### WHAT YOU NEED TO DO
From the very first line of the data to the line containing "dandelion(on_ground(px, py +", retype everything exactly, leaving the pictures behind.

Begin DATA EXCERPT

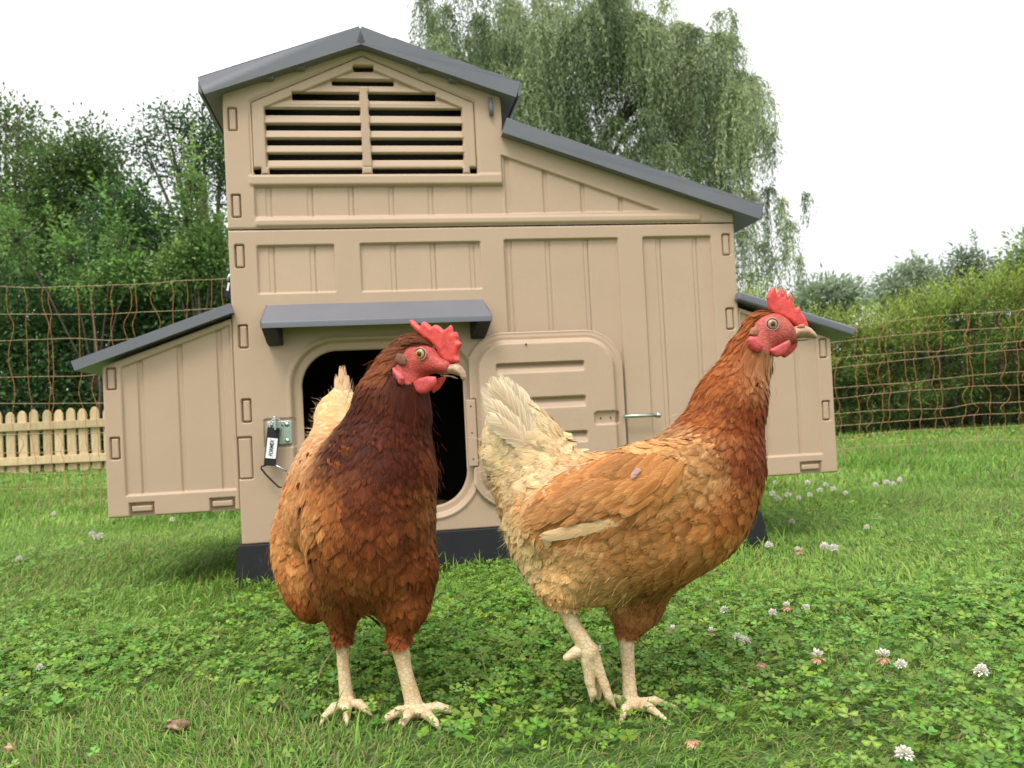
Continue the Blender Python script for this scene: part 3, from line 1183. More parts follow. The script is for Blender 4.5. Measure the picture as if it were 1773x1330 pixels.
def dandelion(p, label, size=.016):
    o = empty('yellow_flower', p)
    tag(o, label, 'flower', 'yellow flowers by the right fence')
    MB().tube([(0, 0, 0), (.004, 0, .03), (.005, 0, .06)], .0012, 5).make('stalk', M['stem'], o, True)
    m = MB()
    for ring, nn in ((1., 18), (.7, 14), (.4, 9)):
        for i in range(nn):
            a = i / nn * 6.283 + ring * 3
            d = np.array([math.cos(a), math.sin(a), .25 + (1 - ring) * 1.2])
            d /= np.linalg.norm(d)
            s = np.array([-math.sin(a), math.cos(a), 0]) * size * .13
            b = np.array([.005, 0, .06])
            m.add([b - s * .4, b + s * .4, b + d * size * ring + s, b + d * size * ring - s], [(0, 1, 2, 3)])
    m.make('petals', M['yellow'], o, True)


for (px, py), lb in zip(((1477, 772), (1491, 767), (1562, 773)), ('left of the two yellow flowers close together by the nest box', 'right of the two yellow flowers close together by the nest box', 'single yellow flower farther right on the lawn under the net')):
    dandelion(on_ground(px, py + 6, 0.), lb, .022)


def lump(name, p, r, label, cat, mat, seed):
    rr = np.random.default_rng(seed)
    m = MB()
    n, k = 14, 20
    f = rr.random((6, 3)) * 60
    V = []
    for i in range(n + 1):
        for j in range(k):
            a, b = math.pi * i / n, 2 * math.pi * j / k
            d = np.array([math.sin(a) * math.cos(b), math.sin(a) * math.sin(b), math.cos(a)])
            h = 1 + .28 * sum(math.sin(d @ f[q] * .09 + q) for q in range(6)) / 2 + rr.normal(0, .07)
            V.append(d * r * h * np.array([1, .8, .75]))
    q = [(i * k + j, i * k + (j + 1) % k, (i + 1) * k + (j + 1) % k, (i + 1) * k + j) for i in range(n) for j in range(k)]
    m.add(V, q)
    o = m.make(name, mat, None, True)
    o.location = p
    tag(o, label, cat)


p = on_ground(305, 1272, 0)
lump('mud_clod', p + np.array([0, 0, .008]), .011, 'crumbly lump of dried mud on the grass in front of the hens', 'mud lump', M['soil'], 4)
p = on_ground(20, 1322, 0)
lump('pebble', p + np.array([0, 0, .016]), .005, 'tiny tan pebble in the bottom left corner of the lawn', 'pebble', simple('tan_stone', (.42, .26, .15), .8, .3, 100.), 5)
p = on_ground(668, 1160, 0)
lump('fallen_petal', p + np.array([0, 0, .022]), .004, 'tiny pale yellow brown scrap on the grass between the legs of the facing hen', 'plant scrap', simple('straw_scrap', (.55, .36, .18), .8, .3, 100.), 6)


# ------------------------------------------------------------------ electric netting
def net(name, x0, x1, Y0, Y1, zs, vs, label, seed, sag):
    rr = np.random.default_rng(seed)
    o = empty(name, (0, 0, 0))
    tag(o, label, 'net fence', 'electric poultry netting')
    n = int(abs(x1 - x0) / .02)
    xs = np.linspace(x0, x1, n)
    Ys = Y0 + (Y1 - Y0) * (xs - x0) / (x1 - x0)
    curves = []
    nz = [noise_fn(seed * 10 + k) for k in range(len(zs))]
    for k, z in enumerate(zs):
        zz = sag(xs, z) + (nz[k](xs + 50, xs * 0 + k, .9) - .5) * .045 * (z > .03) + (nz[k](xs + 50, xs * 0 + k, 5.5) - .5) * .018
        zz = np.maximum(zz, .015)
        curves.append(zz)
        MB().tube(np.stack([xs, Ys, zz], 1), .0016 if k else .0013, 5).make('strand', M['twine_p'], o, True)
    x = x0 + .03
    while x < x1 - .05:
        pts = []
        off = 0.
        bend = rr.normal(0, .009) + (.007 if rr.random() < .7 else -.007)
        for k in range(len(zs)):
            xx = x + off
            zk = np.interp(xx, xs, curves[k])
            pts.append((xx, np.interp(xx, xs, Ys) - .003, zk))
            if k < len(zs) - 1:
                z2 = np.interp(xx, xs, curves[k + 1])
                b = rr.normal(0, .008) + bend * (1 if k % 2 else -.7)
                for tt, w in ((.3, .8), (.65, 1.)):
                    pts.append((xx + b * w, np.interp(xx, xs, Ys) - .003 + rr.normal(0, .004), zk + (z2 - zk) * tt))
            off += rr.normal(0, .010)
        pts = np.array(pts)
        t = np.arange(len(pts))
        t2 = np.linspace(0, len(pts) - 1, len(pts) * 3)
        # smooth twine
        sm = np.stack([np.interp(t2, t, pts[:, i]) for i in range(3)], 1)
        for _ in range(3): sm[1:-1] = (sm[:-2] + 2 * sm[1:-1] + sm[2:]) / 4
        MB().tube(sm, .0014, 5, False).make('stay', M['twine_o'], o, True)
        x += vs * rr.uniform(.8, 1.2)


net('net_fence', -4.6, .6, 4.2, 4.35, [.015, .10, .19, .27, .36, .52, .67, .83, .98, 1.13], .082,
    'orange electric poultry net standing in front of the picket fence', 2, lambda x, z: z + .03 * np.sin(x * 1.3))
net('net_fence', .9, 5.4, 4.75, 4.55, [.015, .075, .15, .215, .28, .38, .455, .56, .62, .69, .78], .072,
    'sagging orange electric poultry net in front of the conifer hedge', 3, lambda x, z: z * (.93 + .07 * np.clip((x - 2.), -1, 2)) - .02 * z * np.sin(x * 2.2))

# ------------------------------------------------------------------ picket fence
pf = empty('picket_fence', (-5., 8.9, 0))
tag(pf, 'low pale wooden picket fence with rounded tops beyond the net', 'picket fence')
proto = None
nx = 0
for i in range(40):
    x = -7.0 + i * .1265
    if x > -2.4: break
    if proto is None:
        w = .046
        prof = [(-w, .02), (w, .02), (w, .60), (w * .86, .632), (w * .45, .660), (0, .668), (-w * .45, .660), (-w * .86, .632), (-w, .60)]
        q = MB().prism(prof, -.012, .010).make('picket', M['wood'], pf)
        bevel(q, .004)
        proto = q
    else:
        q = proto.copy()
        COL.objects.link(q)
        q.parent = pf
    q.location = (x + 5. + random.uniform(-.006, .006), 0, random.uniform(-.012, .012))
    q.rotation_euler = (0, random.uniform(-.015, .015), 0)
for z, dy in ((.50, -.0135), (.145, -.0135)):
    q = MB().box((-2.1, dy - .035, z - .042), (2.6, dy, z + .042)).make('rail', M['wood'], pf)
    bevel(q, .005)
    q.rotation_euler = (0, 0, 0)


# ------------------------------------------------------------------ trees and hedges
def leaves_at(P, size, rng, aspect=.5, dirs=None, spread=1., droop=.0, c0=(.05, .1, .02), c1=(.1, .18, .04), mix=None):
    n = len(P)
    if dirs is None:
        d = rng.normal(0, 1, (n, 3))
        d[:, 2] = d[:, 2] * .6 + droop
    else:
        d = dirs + rng.normal(0, spread, (n, 3))
    d /= np.linalg.norm(d, axis=1)[:, None] + 1e-9
    r = rng.normal(0, 1, (n, 3)) + np.array([0, 0, 1.2])
    s = np.cross(d, r)
    s /= np.linalg.norm(s, axis=1)[:, None] + 1e-9
    nn = np.cross(s, d)
    L = (size * rng.uniform(.6, 1.35, n))[:, None]
    w = L * aspect * .5
    V = np.stack([P, P + d * L * .45 + s * w + nn * w * .35, P + d * L, P + d * L * .45 - s * w + nn * w * .35], 1)
    q = (np.arange(n) * 4)[:, None] + np.array([0, 1, 2, 3])
    m = rng.random(n)[:, None] if mix is None else np.clip(mix + rng.normal(0, .18, n), 0, 1)[:, None]
    c = np.array(c0) * (1 - m) + np.array(c1) * m
    c = c * rng.uniform(.75, 1.25, (n, 1))
    return V.reshape(-1, 3), [q], np.repeat(c, 4, 0)


def blob_points(n, blobs, rng, shell=.5):
    """blobs (k,6): centre and radii; points favour the outside"""
    vol = blobs[:, 3] * blobs[:, 5]
    k = rng.choice(len(blobs), n, p=vol / vol.sum())
    d = rng.normal(0, 1, (n, 3))
    d /= np.linalg.norm(d, axis=1)[:, None]
    r = rng.random(n) ** shell
    return blobs[k, :3] + d * blobs[k, 3:] * r[:, None], d


def tree(name, label, cat, Y, blobs_px, n_cl, per, cl_r, size, c0, c1, seed, trunk_px=None, group=None, aspect=.55, upshoots=0, droop=.1, twigs=True):
    rng = np.random.default_rng(seed)
    B = []
    for (px, py, rx, ry, dy) in blobs_px:
        p = at(px, py, Y + dy)
        s = (Y + dy) / FPX
        B.append([*p, rx * s, max(rx, ry) * s * .8, ry * s])
    B = np.array(B)
    if trunk_px is None: trunk_px = blobs_px[0][0]
    base = at(trunk_px, 700, Y)
    base[2] = 0
    o = empty(name, base)
    tag(o, label, cat, group)
    C, D = blob_points(n_cl, B, rng, .45)
    C[:, 2] = np.maximum(C[:, 2], .05)
    # limbs: trunk to the blobs, twigs to some clumps
    tk, tw = MB(), MB()
    top = B[:, :3].mean(0)
    bs = 1. if 'tree' in name else .35
    tk.tube([base, base * .5 + top * .5 + [.1, 0, -.3], top], [.075 * bs, .055 * bs, .03 * bs], 7)
    for b in B[:8]:
        tk.tube([base * .55 + top * .45 + [.05, 0, -.2], (base + top) / 2 * .4 + b[:3] * .6, b[:3]], [.04 * bs, .025 * bs, .010 * bs], 6)
    if twigs:
        for i in rng.choice(n_cl, min(90, n_cl), replace=False):
            b = B[np.argmin(((B[:, :3] - C[i]) ** 2).sum(1))]
            mid = (b[:3] + C[i]) / 2 + rng.normal(0, .06, 3)
            tk.tube([b[:3], mid, C[i]], [.010, .006, .003], 4, False)
    tk.make('trunk', M['bark'], o, True, origin=None).matrix_parent_inverse = Matrix.Translation(-base_v(base))
    if Y < 16:
        per, size = int(per * 1.45), size * .82
    P = np.repeat(C, per, 0)
    dd = np.repeat(D, per, 0)
    off = rng.normal(0, cl_r, P.shape) * np.array([1, 1, .75])
    P = P + off
    P[:, 2] = np.maximum(P[:, 2], .03)
    cm = np.repeat(np.clip(rng.normal(.45, .32, n_cl), 0, 1), per)
    parts = [leaves_at(P, size, rng, aspect, dd * .6 + off / cl_r * .5 + [0, 0, droop], .7, 0, c0, c1, cm)]
    if upshoots:
        for _ in range(upshoots):
            b = B[rng.integers(len(B))]
            a = rng.random() * 6.28
            s0 = b[:3] + np.array([math.cos(a) * b[3] * .7 * rng.random(), math.sin(a) * b[4] * .6, b[5] * rng.uniform(.3, .8)])
            Ls = rng.uniform(.35, .8)
            drn = np.array([rng.normal(0, .25), rng.normal(0, .2), 1.])
            drn /= np.linalg.norm(drn)
            k = 34
            tt = np.linspace(0, 1, k)
            pp = s0 + drn * (tt * Ls)[:, None]
            ld = rng.normal(0, 1, (k, 3))
            ld[:, 2] = .45
            parts.append(leaves_at(pp, size * .95, rng, aspect, ld, .2, 0, c0, c1, np.full(k, .95)))
    v, f, c = merge(parts)
    build('crown', v, f, M['leaf'], o, False, c).matrix_parent_inverse = Matrix.Translation(-base_v(base))
    return o


from mathutils import Vector


def base_v(b): return Vector((float(b[0]), float(b[1]), float(b[2])))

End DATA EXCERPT

### RESULT OF THE EXERCISE
Continue the Blender Python script for this scene: part 3, from line 1183. More parts follow. The script is for Blender 4.5. Measure the picture as if it were 1773x1330 pixels.
def dandelion(p, label, size=.016):
    o = empty('yellow_flower', p)
    tag(o, label, 'flower', 'yellow flowers by the right fence')
    MB().tube([(0, 0, 0), (.004, 0, .03), (.005, 0, .06)], .0012, 5).make('stalk', M['stem'], o, True)
    m = MB()
    for ring, nn in ((1., 18), (.7, 14), (.4, 9)):
        for i in range(nn):
            a = i / nn * 6.283 + ring * 3
            d = np.array([math.cos(a), math.sin(a), .25 + (1 - ring) * 1.2])
            d /= np.linalg.norm(d)
            s = np.array([-math.sin(a), math.cos(a), 0]) * size * .13
            b = np.array([.005, 0, .06])
            m.add([b - s * .4, b + s * .4, b + d * size * ring + s, b + d * size * ring - s], [(0, 1, 2, 3)])
    m.make('petals', M['yellow'], o, True)


for (px, py), lb in zip(((1477, 772), (1491, 767), (1562, 773)), ('left of the two yellow flowers close together by the nest box', 'right of the two yellow flowers close together by the nest box', 'single yellow flower farther right on the lawn under the net')):
    dandelion(on_ground(px, py + 6, 0.), lb, .022)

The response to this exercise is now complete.